Bees Can't Fly: The real birds & bees
of the job hunt.

Yup, bees can't possibly fly. Scientists and other really-smart-people have found that such round, tubby creatures with those itty-bitty wings can't physically fly. But they do, because nobody told them they can't.

As you work through the frustrating business of hunting for work and income, do you sometimes hear or start to accept that there are things you can't do because you are too short, fat, old, dumb, poor or just too “(fill-in-the-blank)”?? Others say the same sad things over & over to you or worse yet, maybe you start saying them to yourself.

Instead, understand that bees can fly only because noboidy ever told them they could NOT fly.

For right now, stop all that static and hear the story of the chicken hawk:
One day a baby eagle (named George) was found abandoned on the ground, fallen from his nest. He was brought by a caring farmer to live with a family of chicken hawks.

There George grew with his new sisters and brothers, learning the ways of the chicken hawk, eking out a subsistence life and never leaving the ground. Good survivors, those chicken hawks, but, wow!
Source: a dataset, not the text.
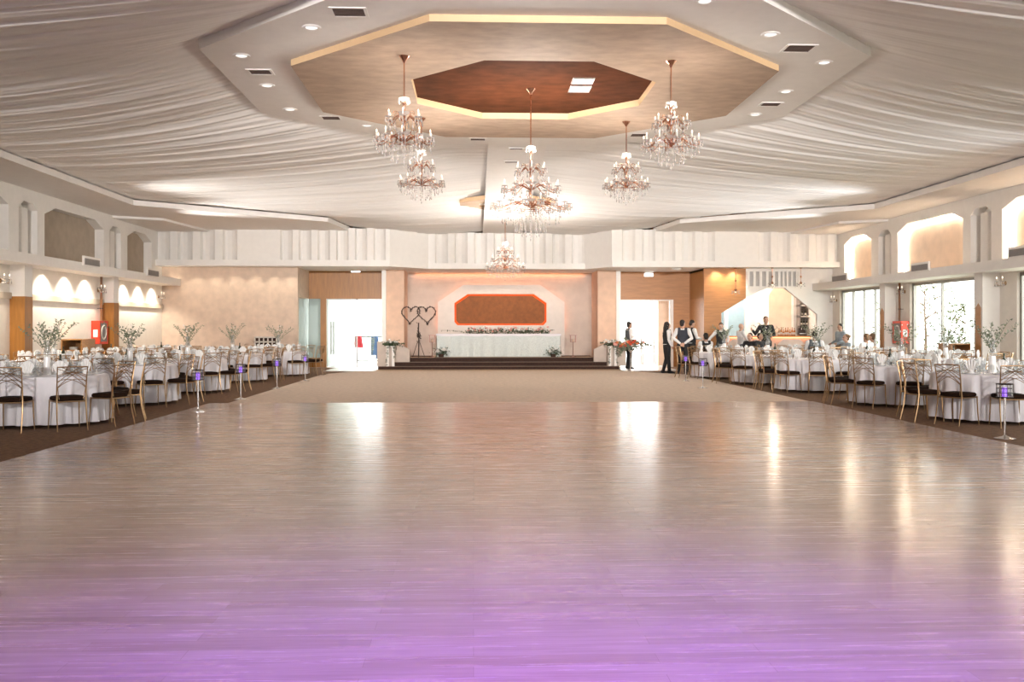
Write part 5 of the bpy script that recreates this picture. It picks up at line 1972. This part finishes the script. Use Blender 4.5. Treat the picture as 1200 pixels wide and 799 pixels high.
# shelf with machine at right
xs0, xs1 = XY(936.5, 38.6), XY(956, 38.6)
t = thing('bar_shelf', 'dark open shelf unit behind the bar at its right end', 'shelf', ((xs0 + xs1) / 2, 38.7, 0))
w_ = xs1 - xs0
MB().box(-w_ / 2, .18, 0, w_ / 2, .22, 2.9).build('back_panel', M['ventgrey'], t)
for z in (.9, 1.55, 1.95, 2.4):
    MB().box(-w_ / 2, -.2, z, w_ / 2, .18, z + .05).build('shelf_board', M['white'], t)
for x in (-w_ / 2, w_ / 2 - .03):
    MB().box(x, -.2, 0, x + .03, .18, 2.9).build('side_panel', M['ventgrey'], t)
for k, pz in enumerate(((939, 1.60), (942, 1.60), (945.5, 1.60), None, (940, 2.0), (944, 2.0))):
    if pz is None:
        continue
    px, z = pz
    liquor(px, 38.6, z, .28, 'greenbottle', ['dark bottle on the bar shelf, lower row, leftmost', 'dark bottle on bar shelf, lower row, middle', 'dark bottle on bar shelf, lower row, rightmost', 'dark bottle on bar shelf, lower row, fourth', 'dark bottle on bar shelf, upper row, left', 'dark bottle on bar shelf, upper row, right'][k], 'dark bottles on the bar shelf')
t = thing('coffee_machine', 'dark coffee machine on the bar counter left of the white cups', 'coffee machine', (XY(940, YC + .3), YC + .3, 1.20))
MB().box(-.14, -.16, 0, .14, .16, .08).box(-.14, .02, .08, .14, .16, .30).box(-.14, -.16, .30, .14, .16, .40).build('body', M['darkmetal'], t, bevel=.01)
MB().tube([(-.05, -.08, .30), (-.05, -.08, .24)], .02, 8).tube([(.05, -.08, .30), (.05, -.08, .24)], .02, 8).build('spouts', M['chrome'], t, smooth=True)
MB().box(-.12, -.15, .08, .12, .01, .095).build('drip_tray', M['chrome'], t)
for k in (0, 1, 4):
    c_ = MB().lathe([(0, 0), (.028, 0), (.04, .07), (.037, .07), (.026, .006), (0, .006)], n=12)
    x = XY(946 + 2.3 * (k % 3), YC + .25) + .0
    o = c_.build('coffee_cup', M['china'], smooth=True, loc=(x, YC + .2 + .14 * (k // 3), 1.20))
    tag(o, {0: 'white cup on the bar, leftmost in the front row', 1: 'white cup on the bar, right one in the front row', 4: 'white cup on the bar, alone in the back row'}[k], 'cup', 'cups beside the coffee machine')
# ------------------------------------------------------------------ people
def fuse(mb, name, mt, parent, voxel, smooth=6):
    """voxel-join overlapping limbs into one continuous skin"""
    tmp = mb.build('tmp_' + name, mt)
    md = tmp.modifiers.new('r', 'REMESH')
    md.mode = 'VOXEL'
    md.voxel_size = voxel
    ms = tmp.modifiers.new('s', 'SMOOTH')
    ms.factor = 0.5
    ms.iterations = smooth
    dg = bpy.context.evaluated_depsgraph_get()
    dg.update()
    me = bpy.data.meshes.new_from_object(tmp.evaluated_get(dg))
    me.name = name
    me.polygons.foreach_set('use_smooth', [True] * len(me.polygons))
    old = tmp.data
    bpy.data.objects.remove(tmp)
    bpy.data.meshes.remove(old)
    o = bpy.data.objects.new(name, me)
    if not me.materials:
        me.materials.append(mt)
    C.objects.link(o)
    o.parent = parent
    return o


def capsule(mb, pts, rs, n=12):
    pts = [Vector(p) for p in pts]
    mb.tube(pts, rs, n)
    for p, r in zip(pts, rs):
        rr_ = max(r) if isinstance(r, (list, tuple)) else r
        if not isinstance(r, (list, tuple)):
            mb.ball(p, rr_ * 0.99, n=n, k=8)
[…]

What a rough life!

One day George saw an eagle flying overhead. ”WOW!”, he said, ”look at that!” His brother and sister chicken hawks all told him not to worry, or to dream about that, THAT is an eagle, a majestic bird that flies where it wants... don't YOU worry (or dream), because YOU are just a chicken hawk.
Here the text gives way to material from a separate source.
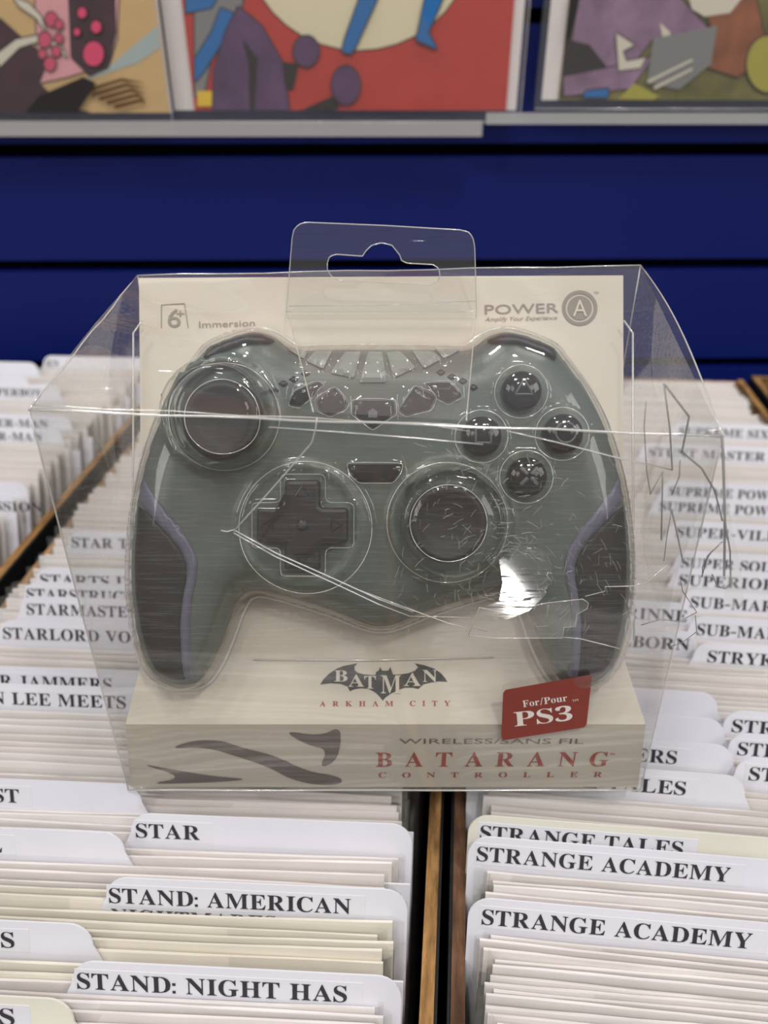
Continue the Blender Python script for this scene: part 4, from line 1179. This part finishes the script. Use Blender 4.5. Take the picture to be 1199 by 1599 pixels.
def wall_comic(name, label, px_l, px_r, py_b, Y, tilt, base, shapes, board_px, sleeve_px, sleeve_b):
    """comic standing on its ledge: cover with abstract shapes, board behind, clear sleeve"""
    b0 = on_y((px_l + px_r) / 2, py_b, Y)
    root = empty('comic_book', b0)
    def pl(x, y, d=0): return on_y(x, y, Y - d) - b0
    x0, x1, z0 = pl(px_l, py_b).x, pl(px_r, py_b).x, 0
    Hh = .258
    c = MB(); c.box((x0, 0, z0), (x1, .0012, z0 + Hh)); cov = c.build('cover', A[base], root)
    for i, (m, pts) in enumerate(shapes):
        d = .0002 + .00012 * i
        if len(pts) == 4 and isinstance(pts[0], (int, float)):
            cx, cy, rx, ry = pts
            pts = [(cx + rx * math.cos(t), cy + ry * math.sin(t)) for t in [2 * math.pi * k / 36 for k in range(36)]]
        P = [pl(x, y, d) for x, y in pts]
        P = [Vector((min(max(p.x, x0), x1), -d, min(max(p.z, z0), Hh))) for p in P]
        if sum(P[k].x * P[(k+1) % len(P)].z - P[(k+1) % len(P)].x * P[k].z for k in range(len(P))) < 0: P = P[::-1]
        if m not in ('inkbrown', 'dark') and len(pts) > 5 or m in ('purple', 'lilac', 'blue2', 'orange'):
            P2 = offset(resample(np.array([(p.x, p.z) for p in P]), .001), .0007)
            P2 = [Vector((min(max(x, x0), x1), -d + .00005, min(max(z, z0), Hh))) for x, z in P2]
            b = MB(); b.poly(P2); b.build('ink_outline', A['dark'], cov)
        b = MB(); b.poly(P); b.build('printed_shape', A[m], cov)
    b = MB(); bx0, bx1 = pl(board_px[0], py_b).x, pl(board_px[1], py_b).x
    b.box((bx0, .0013, z0 - .0002), (bx1, .0022, z0 + Hh + .006)); b.build('backing_board', M['board'], root)
    sx0, sx1 = pl(sleeve_px[0], py_b).x, pl(sleeve_px[1], py_b).x
    sz = pl(px_l, sleeve_b).z
    s = MB()
    gridquad(s, Vector((sx0, -.0022, sz)), Vector((sx1, -.0022, sz)), Vector((sx1, -.0016, z0 + Hh + .01)), Vector((sx0, -.0016, z0 + Hh + .01)), 20, 24, lambda a, t: Vector((0, .0005 * math.sin(9 * a + 5 * t), 0)))
    gridquad(s, Vector((sx1, .0028, sz)), Vector((sx0, .0028, sz)), Vector((sx0, .0028, z0 + Hh + .01)), Vector((sx1, .0028, z0 + Hh + .01)), 2, 2)
    s.build('clear_sleeve', M['sleeve'], root, True)
    e = MB(); e.tube([Vector((sx0, -.0022, sz)), Vector((sx1, -.0022, sz))], .0004, 5); e.tube([Vector((sx1, -.0022, sz)), Vector((sx1, -.0018, Hh))], .0004, 5)
    e.build('sleeve_edge', M['edge'], root, True)
    tag(root, label, 'comic book')
    return root
spots = [('pink', (x, y, r, r * 1.2)) for x, y, r in ((70, 62, 10), (78, 100, 9), (66, 84, 6), (88, 80, 7), (92, 60, 6), (80, 30, 9), (92, 38, 6), (146, 84, 16), (128, 20, 7), (150, 42, 8), (120, 50, 5))]
wall_comic('a', 'comic with pink spots, black mass and sand ground, leftmost on the blue wall', -150, 264, 176, .528, 0, 'sand',
    [('ice', [(175, 100), (265, 40), (265, 74), (215, 98), (120, 130)]), ('palepink', [(55, -5), (185, -5), (182, 60), (170, 100), (105, 120), (60, 130)]), ('maroon', [(108, -5), (178, -5), (180, 50), (168, 105), (140, 118), (112, 90)]),
     ('maroon', [(-150, 20), (0, 30), (45, 70), (75, 90), (60, 130), (100, 170), (140, 176), (-150, 178)]), ('offwhite', [(-5, 85), (25, 62), (60, 55), (95, 70), (106, 92), (85, 72), (55, 66), (30, 74), (0, 104)]),
     ('offwhite', [(20, -5), (45, 5), (64, 25), (72, 50), (56, 28), (30, 10)])] + spots +
    [('inkbrown', [(130 + 12 * k, 140 + 6 * k), (190 + 8 * k, 122 + 8 * k), (228, 130 + 8 * k), (188 + 8 * k, 127 + 8 * k), (132 + 12 * k, 146 + 6 * k)]) for k in range(5)] + [('dark', [(60, 150), (130, 120), (150, 130), (120, 176), (40, 176)])],
    (-160, 268), (-180, 269), 205)
wall_comic('b', 'red comic with cream circle and purple shapes, middle of the wall row', 304, 790, 172, .534, 0, 'red',
    [('cream2', (560, -90, 175, 168)), ('greyp', [(304, -5), (380, -5), (372, 40), (330, 90), (318, 150), (304, 150)]), ('blue2', [(290, -5), (340, -5), (330, 12), (290, 20)]), ('blue2', [(345, 12), (366, 22), (350, 60), (318, 112), (304, 128), (304, 92), (330, 50)]),
     ('yellow', [(308, 142), (331, 142), (331, 166), (308, 166)]), ('purple', [(372, 10), (408, 40), (440, 95), (452, 172), (332, 172), (334, 110), (352, 50)]), ('dark', [(378, 60), (402, 90), (398, 172), (390, 172), (388, 100)]),
     ('dark', [(440, 96), (466, 100), (458, 140), (446, 138)]), ('purple', (478, 80, 20, 24)), ('dark', [(470, 172), (520, 150), (530, 168), (520, 174)]), ('purple', (540, 133, 22, 30)),
     ('blue2', [(562, -5), (590, -5), (556, 70), (548, 84), (534, 80), (538, 62)]), ('blue2', [(664, -5), (692, -5), (668, 50), (682, 76), (650, 62), (654, 44)])],
    (272, 806), (270, 812), 190)
wall_comic('c', 'comic with muted purple and olive cover, right end of the wall row', 872, 1330, 156, .536, 0, 'olive',
    [('lilac', [(905, -5), (1060, -5), (1120, 60), (1090, 80), (1020, 60), (980, 110), (900, 150), (878, 140), (890, 80)]), ('dark', [(876, 60), (920, 70), (960, 120), (930, 150), (876, 152)]), ('lilac', [(880, 120), (1000, 96), (1024, 84), (984, 138), (880, 150)]),
     ('offwhite', [(962, 52), (990, 70), (972, 80), (978, 96), (1008, 90), (1000, 106), (966, 110)]), ('offwhite', [(1030, 35), (1046, 50), (1052, 88), (1040, 92)]), ('orange', [(1090, -5), (1180, -5), (1200, 90), (1150, 120), (1090, 100), (1110, 40)]),
     ('offwhite', [(1075, -5), (1160, -5), (1140, 20), (1100, 26), (1080, 14)]), ('greyp', [(1020, 60), (1120, 40), (1110, 100), (1060, 140), (1010, 130)]), ('green', [(965, 155), (990, 130), (1030, 150), (1020, 156)]), ('green', (1200, 100, 34, 44)),
     ('offwhite', [(1010, 126), (1080, 92), (1082, 95), (1012, 130)]), ('offwhite', [(1020, 136), (1080, 106), (1082, 109), (1022, 140)]), ('blue2', [(915, 142), (950, 138), (948, 152), (910, 152)]), ('dark', [(876, -5), (905, -5), (890, 60), (876, 62)])],
    (846, 1340), (835, 1350), 170)
# clear ledges that carry the comics
def ledge(label, x0p, x1p, yb, Y0, lip):
    a, b_ = on_y(x0p, yb, Y0), on_y(x1p, yb, Y0)
    root = empty('display_ledge', Vector(((a.x + b_.x) / 2, Y0, a.z)))
    hw = (b_.x - a.x) / 2
    m = MB(); m.box((-hw, 0, 0), (hw, YW - .004 - Y0, .0022)); m.build('shelf', M['acrylic'], root)
    m = MB(); m.box((-hw, -.0024, -.0012), (hw, -.0001, lip)); m.build('front_lip', M['lip'], root)
    tag(root, label, 'ledge')
ledge('clear plastic ledge under the red comic and the pink spotted comic', -200, 752, 209, .5235, .0072)
ledge('clear plastic ledge under the olive and purple comic', 758, 1420, 190, .5275, .0050)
George slept on these thoughts and decided he would try this 'flying thing'. He soon caught a lot of attention...all bad:
“What are you doing? You're scaring us!”
“You're shaming the family! Other hawks are talking”
“You just keep falling on your face!”
“So being a chicken hawk isn't enough for you, eh?”
“What a goon! Tired of falling down yet?”

George kept falling and hurting himself; spreading his wings. He hurt because he wasn't used to using those muscles. But then... he flew just a little... then more and later some more. And soon he flew like the eagle that was always inside of him.

Post Script: George returns to his chicken hawk family with presents and stories of far off lands and gives flying lessons to those who want to try. Even if they fall a lot at first. Go ahead, try and fly. Birds and bees do it.